There's also the fact that there are different expectations for different players. The expectation is that rookies are going to make mistakes and for years, we've wanted coaches to let them work through those mistakes and not bench them every time they do something wrong. Pionk and Howden were both rookies, yet people wanted them benched for making mistakes. Okay. A player like Buchnevich has been in the league longer and has higher expectations placed upon him. The coaching staff knew he could be better and pushed him to reach that level. A guy like Staal? There's nowhere for him to go. He is what he is. Benching him isn't going to make him a better player. He doesn't provide a lot, but he doesn't make a lot of mistakes either, and he always gives a consistent effort.
And it needs to be pointed out too that there are only so many seats on the bench. Maybe there are 5 players who deserve it, but you've still got to ice a team, so you bench the one or two that you feel will respond to it the best. And as GeorgeKaplan said, we don't have all of the information. We don't know what's going on in practice. We don't know what Quinn is seeing in video that we aren't seeing in the game. We don't know what Quinn is asking of each player and how they are responding to it.
There isn't a coach in the NHL, past or present, who is going to hold players accountable in the same way the fans expect him to. The coach is going to have different priorities than we do and he's going to have information that we don't have.

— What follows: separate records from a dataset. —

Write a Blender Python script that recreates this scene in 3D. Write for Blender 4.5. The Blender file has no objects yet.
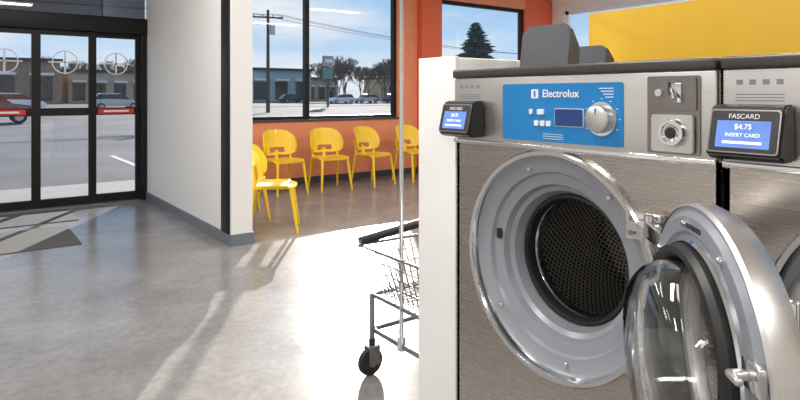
import bpy, bmesh, math, random
from mathutils import Vector, Matrix
random.seed(7)
S=bpy.context.scene
S.view_settings.view_transform='Standard'
COL=S.collection
# ---------------------------------------------------------------- materials
def new_mat(name):
    m=bpy.data.materials.new(name); m.use_nodes=True
    nt=m.node_tree; b=nt.nodes['Principled BSDF']
    return m,nt,b
def mat(name,col,rough=.5,metal=0,noise=0,nscale=8,bump=0,bscale=60,emit=None,es=0,coat=0,spec=.5):
    m,nt,b=new_mat(name)
    b.inputs['Base Color'].default_value=(*col,1)
    b.inputs['Roughness'].default_value=rough
    b.inputs['Metallic'].default_value=metal
    b.inputs['Coat Weight'].default_value=coat
    b.inputs['Specular IOR Level'].default_value=spec
    if emit:
        b.inputs['Emission Color'].default_value=(*emit,1); b.inputs['Emission Strength'].default_value=es
    tc=nt.nodes.new('ShaderNodeTexCoord')
    if noise:
        n=nt.nodes.new('ShaderNodeTexNoise'); n.inputs['Scale'].default_value=nscale; n.inputs['Detail'].default_value=5
        nt.links.new(tc.outputs['Object'],n.inputs['Vector'])
        r=nt.nodes.new('ShaderNodeValToRGB')
        r.color_ramp.elements[0].position=.3; r.color_ramp.elements[1].position=.7
        r.color_ramp.elements[0].color=(*[c*(1-noise) for c in col],1)
        r.color_ramp.elements[1].color=(*[min(1,c*(1+noise)) for c in col],1)
        nt.links.new(n.outputs['Fac'],r.inputs['Fac']); nt.links.new(r.outputs['Color'],b.inputs['Base Color'])
    if bump:
        n=nt.nodes.new('ShaderNodeTexNoise'); n.inputs['Scale'].default_value=bscale
        nt.links.new(tc.outputs['Object'],n.inputs['Vector'])
        bp=nt.nodes.new('ShaderNodeBump'); bp.inputs['Strength'].default_value=bump; bp.inputs['Distance'].default_value=.002
        nt.links.new(n.outputs['Fac'],bp.inputs['Height']); nt.links.new(bp.outputs['Normal'],b.inputs['Normal'])
    return m
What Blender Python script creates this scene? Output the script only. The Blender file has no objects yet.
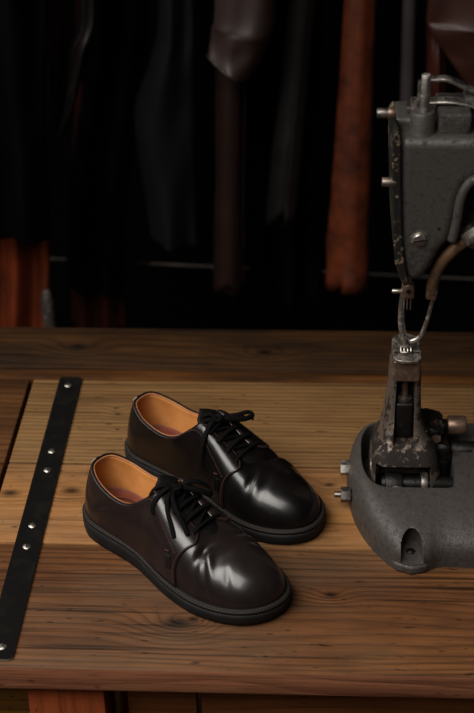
import bpy, bmesh, math, random
from mathutils import Vector, Matrix, noise
random.seed(7)
D = bpy.data; SC = bpy.context.scene; COL = SC.collection
R_ = math.radians
TOP = 0.75                      # height of the bench top above the floor
CAMH = TOP + 1.05
# ------------------------------------------------------------------ camera numbers
F = 1450.0
p_, y_, r_ = R_(32), R_(3.0), R_(-0.9)
FWD = Vector((-math.sin(y_)*math.cos(p_), math.cos(y_)*math.cos(p_), -math.sin(p_)))
RT0 = Vector((math.cos(y_), math.sin(y_), 0)); UP0 = RT0.cross(FWD)
RT = RT0*math.cos(r_) + UP0*math.sin(r_); UPV = UP0*math.cos(r_) - RT0*math.sin(r_)
def ray(px, py): return RT*((px-237)/F) - UPV*((py-356.5)/F) + FWD
def atY(px, py, Y):             # a seen direction met at depth Y
    d = ray(px, py); return Vector((0,0,CAMH)) + d*(Y/d.y)
def atZ(px, py, z=0.0):         # a seen direction met at height z above the bench top
    d = ray(px, py); return Vector((0,0,CAMH)) + d*((TOP+z-CAMH)/d.z)
# ------------------------------------------------------------------ node helpers
class NT:
    def __init__(s, name):
        s.m = D.materials.new(name); s.m.use_nodes = True
        s.t = s.m.node_tree; s.t.nodes.clear()
        s.out = s.t.nodes.new('ShaderNodeOutputMaterial'); s.b = s.t.nodes.new('ShaderNodeBsdfPrincipled')
        s.t.links.new(s.b.outputs[0], s.out.inputs[0])
    def n(s, k, **kw):
        x = s.t.nodes.new(k)
        for a, v in kw.items(): setattr(x, a, v)
        return x
    def put(s, v, sock):
        if isinstance(v, bpy.types.NodeSocket): s.t.links.new(v, sock)
        elif v is not None: sock.default_value = v
    def math(s, op, a, b=None, c=None, clamp=False):
        x = s.n('ShaderNodeMath', operation=op, use_clamp=clamp)
        s.put(a, x.inputs[0]); s.put(b, x.inputs[1]); s.put(c, x.inputs[2]); return x.outputs[0]
    def vmul(s, v, k):
        x = s.n('ShaderNodeVectorMath', operation='MULTIPLY'); s.put(v, x.inputs[0]); x.inputs[1].default_value = k; return x.outputs[0]
    def vadd(s, v, k):
        x = s.n('ShaderNodeVectorMath', operation='ADD'); s.put(v, x.inputs[0]); x.inputs[1].default_value = k; return x.outputs[0]
    def noise(s, v, scale, detail=4, rough=.55, dist=0.0):
        x = s.n('ShaderNodeTexNoise'); s.put(v, x.inputs['Vector']); x.inputs['Scale'].default_value = scale
        x.inputs['Detail'].default_value = detail; x.inputs['Roughness'].default_value = rough; x.inputs['Distortion'].default_value = dist
        return x.outputs['Fac']
    def ramp(s, f, stops, interp='LINEAR'):
        x = s.n('ShaderNodeValToRGB'); x.color_ramp.interpolation = interp; s.put(f, x.inputs[0])
        e = x.color_ramp.elements
        while len(e) < len(stops): e.new(.5)
        for i, (q, c) in enumerate(stops):
            e[i].position = q; e[i].color = (*c, 1) if len(c) == 3 else c
        return x.outputs[0]
    def mix(s, f, a, b, mode='MIX'):
        x = s.n('ShaderNodeMix', data_type='RGBA', blend_type=mode)
        s.put(f, x.inputs[0])
        for v, k in ((a, 6), (b, 7)):
            if isinstance(v, tuple): v = (*v, 1) if len(v) == 3 else v
            s.put(v, x.inputs[k])
        return x.outputs[2]
    def bump(s, h, dist, strength=1.0):
        x = s.n('ShaderNodeBump'); x.inputs['Distance'].default_value = dist; x.inputs['Strength'].default_value = strength
        s.put(h, x.inputs['Height']); s.t.links.new(x.outputs[0], s.b.inputs['Normal']); return x
    def set(s, **kw):
        for k, v in kw.items():
            k = k.replace('_', ' ')
            if isinstance(v, tuple) and len(v) == 3: v = (*v, 1)
            s.put(v, s.b.inputs[k])
        return s.m
def srgb(r, g, b):
    f = lambda c: (c/255/12.92) if c/255 <= .04045 else ((c/255+.055)/1.055)**2.4
    return (f(r), f(g), f(b))
def wood(name, light, dark, freq=90, amp=4.0, fib=.5, stain=None, stainamt=.4, seed=0.0, knots=(), rough=.6, ax=0, comb=.5, pores=.5, tone=None):
    """planks: growth rings run along the board and flow round its knots"""
    k = NT(name); g = k.n('ShaderNodeNewGeometry').outputs['Position']
    sp = k.n('ShaderNodeSeparateXYZ'); k.put(g, sp.inputs[0])
    X, Y, Z = sp.outputs
    L, W = ((X, Y), (Y, X), (Z, X))[ax]
    W2 = k.math('ADD', W, k.math('MULTIPLY', Z if ax != 2 else Y, .8))
    cv = k.n('ShaderNodeCombineXYZ'); k.put(L, cv.inputs[0]); k.put(W2, cv.inputs[1]); cv.inputs[2].default_value = seed
    V = cv.outputs[0]
    warp = k.noise(k.vmul(V, (1.6, 9, 1)), 1.0, 2, .5)
    v = k.math('ADD', k.math('MULTIPLY', W2, float(freq)), k.math('MULTIPLY', warp, float(amp)))
    spot = None
    for (kx, ky, kr, ka) in knots:
        dx = k.math('MULTIPLY', k.math('SUBTRACT', L, kx), .6); dy = k.math('SUBTRACT', W, ky)
        d2 = k.math('ADD', k.math('MULTIPLY', dx, dx), k.math('MULTIPLY', dy, dy))
        e = k.math('EXPONENT', k.math('MULTIPLY', d2, -1.0/(kr*kr*5)))
        v = k.math('ADD', v, k.math('MULTIPLY', e, ka))
        e2 = k.math('EXPONENT', k.math('MULTIPLY', d2, -1.0/(kr*kr*.6)))
        spot = e2 if spot is None else k.math('MAXIMUM', spot, e2)
    wob = k.noise(k.vmul(V, (5, 60, 1)), 1.0, 3, .6)
    v = k.math('ADD', v, k.math('MULTIPLY', wob, .9))
    s = k.math('FRACT', v)
    tri = k.math('SUBTRACT', 1.0, k.math('ABSOLUTE', k.math('SUBTRACT', k.math('MULTIPLY', s, 2.0), 1.0)))   # 0..1..0
    ring = k.math('POWER', tri, 2.2)
    fibre = k.noise(k.vmul(V, (14, 520, 1)), 1.0, 3, .65)
    patch = k.noise(k.vmul(V, (3.2, 14, 1)), 1.0, 4, .6)
    mixf = k.math('ADD', k.math('MULTIPLY', ring, comb), k.math('MULTIPLY', k.math('SUBTRACT', fibre, .35), fib), clamp=True)
    c = k.mix(mixf, light, dark)
    if stain:
        c = k.mix(k.math('MULTIPLY', k.ramp(patch, [(.38, (0,0,0)), (.62, (1,1,1))]), stainamt), c, stain)
    blot = k.noise(k.vmul(V, (9, 55, 1)), 1.0, 5, .7)
    c = k.mix(k.math('MULTIPLY', k.ramp(blot, [(.44, (0,0,0)), (.66, (1,1,1))]), .45), c, dark)
    if tone:
        c = k.mix(k.math('MULTIPLY', k.ramp(k.noise(k.vmul(V, (2.2, 5, 1)), 1.0, 3, .6), [(.46, (0,0,0)), (.60, (1,1,1))]), .35), c, tone)
    streak = k.noise(k.vmul(V, (2.5, 150, 3)), 1.0, 2, .5)
    c = k.mix(k.math('MULTIPLY', k.ramp(streak, [(.56, (0,0,0)), (.70, (1,1,1))]), pores), c, tuple(q*.28 for q in dark))
    pit = k.noise(k.vmul(V, (60, 210, 1)), 1.0, 1, .5)
    c = k.mix(k.math('MULTIPLY', k.ramp(pit, [(.70, (0,0,0)), (.76, (1,1,1))]), .7), c, tuple(q*.2 for q in dark))
    if spot is not None:
        c = k.mix(k.math('MULTIPLY', spot, .92, clamp=True), c, tuple(q*.16 for q in dark))
    h = k.math('ADD', k.math('MULTIPLY', ring, -.8), k.math('MULTIPLY', fibre, -.7))
    k.bump(h, .0012, .8)
    rr = k.math('ADD', rough-.08, k.math('MULTIPLY', patch, .16))
    return k.set(Base_Color=c, Roughness=rr, Specular_IOR_Level=.13)
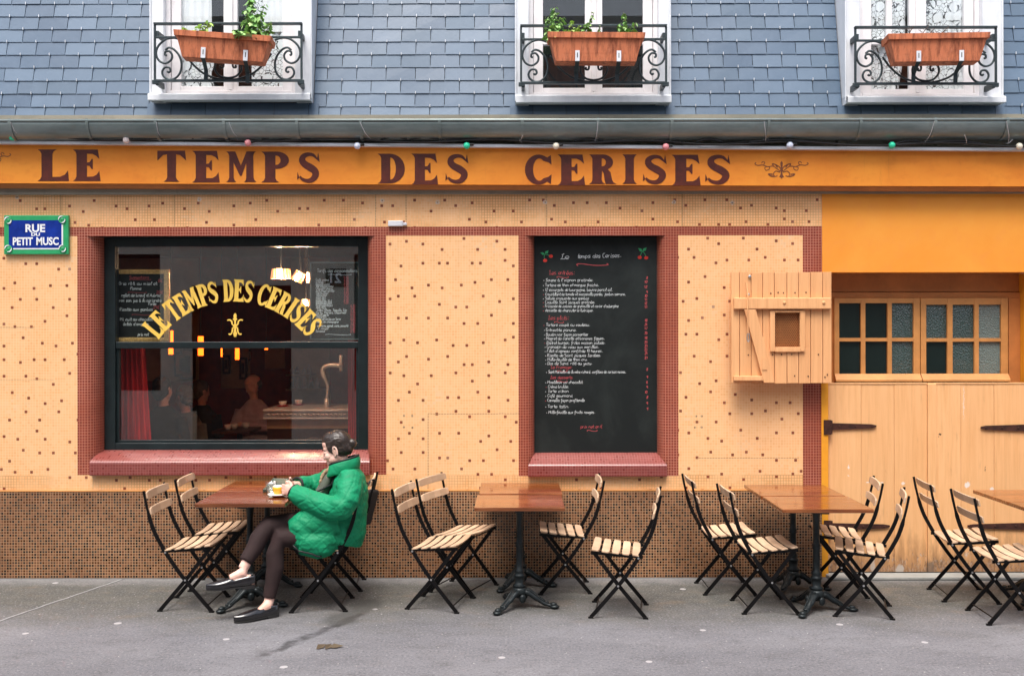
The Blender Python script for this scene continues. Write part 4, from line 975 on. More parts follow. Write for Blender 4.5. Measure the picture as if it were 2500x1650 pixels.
# inside of the cafe: room shell seen through the window
rm = MB(); ax, bx_, yb2, z0r, z1r = -7.0, 2.4, 6.6, .12, 3.0
rm.cur = 0
rm.quad((ax, yb2, z0r), (bx_, yb2, z0r), (bx_, yb2, z1r), (ax, yb2, z1r), None); rm.quad((ax, .3, z0r), (ax, yb2, z0r), (ax, yb2, z1r), (ax, .3, z1r), None); rm.quad((bx_, .3, z0r), (bx_, .3, z1r), (bx_, yb2, z1r), (bx_, yb2, z0r), None)
rm.cur = 1; rm.quad((ax, .3, z0r), (bx_, .3, z0r), (bx_, yb2, z0r), (ax, yb2, z0r), None)
rm.cur = 0; rm.quad((ax, .3, z1r), (ax, yb2, z1r), (bx_, yb2, z1r), (bx_, .3, z1r), None)
rm.quad((ax, .3, z0r), (ax, .3, z1r), (x0-5.82, .3, z1r), (x0-5.82, .3, z0r), None)
rm.quad((-1.14, .3, z0r), (-1.14, .3, z1r), (bx_, .3, z1r), (bx_, .3, z0r), None); rm.quad((-3.4, .27, z0r), (-3.4, .27, .96), (-1.1, .27, .96), (-1.1, .27, z0r), None)
rm.cur = 2
for pa, pb, qa, qb in ((240, 478, 590, 930), (532, 604, 838, 948), (705, 800, 600, 948), (640, 690, 838, 900)):
    rm.quad((WX(pa, 6.4), 6.55, WZ(qb, 6.4)), (WX(pb, 6.4), 6.55, WZ(qb, 6.4)), (WX(pb, 6.4), 6.55, min(2.98, WZ(qa, 6.4))), (WX(pa, 6.4), 6.55, min(2.98, WZ(qa, 6.4))), None)
rm.build('cafe_room', [M['room_red'], M['room_floor'], M['room_cream']], B)
# ================================================================ chalk menu board in the niche
mb_t = thing('menu_board', 'tall black chalkboard with the handwritten cafe menu, set in the red tiled niche', 'menu board', (WX(1457, .12), .12, WZ(1100, .12)))
Yb = .115
q = MB(); q.box(k0+.078, k1-.052, Yb, .15, .93, zb0-.003); q.build('board_panel', M['board'], mb_t)
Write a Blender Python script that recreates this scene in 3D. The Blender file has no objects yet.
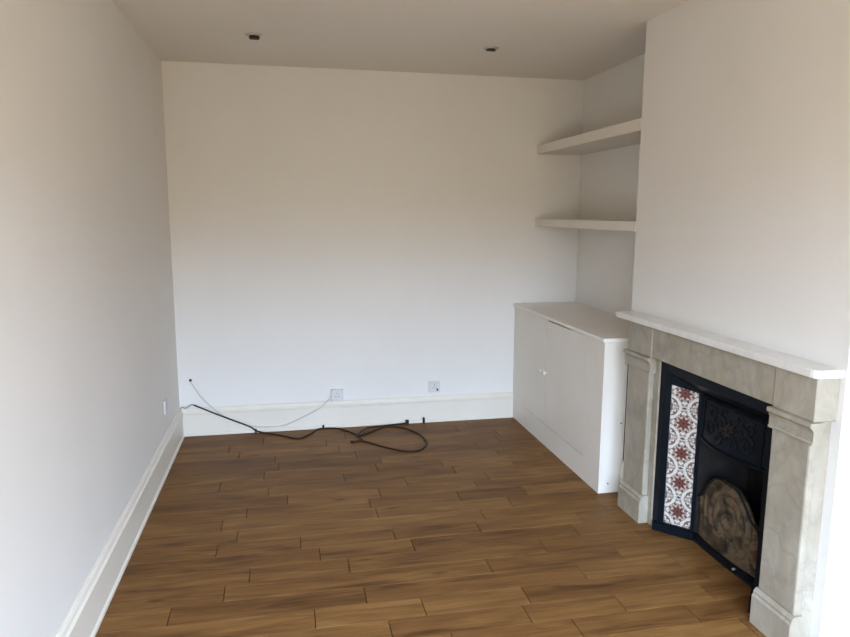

You can complain about which players get benched and which don't, which ones deserve it more than others, but at the end of the day it's about the coach getting the most out of his players. Can anyone honestly say that Quinn didn't get this team to play above its abilities most nights? Can anyone say that both Buchnevich and ADA, players who received the most tough love, didn't benefit from the way Quinn handled them?
Let the man do his job and stop second guessing every decision he makes.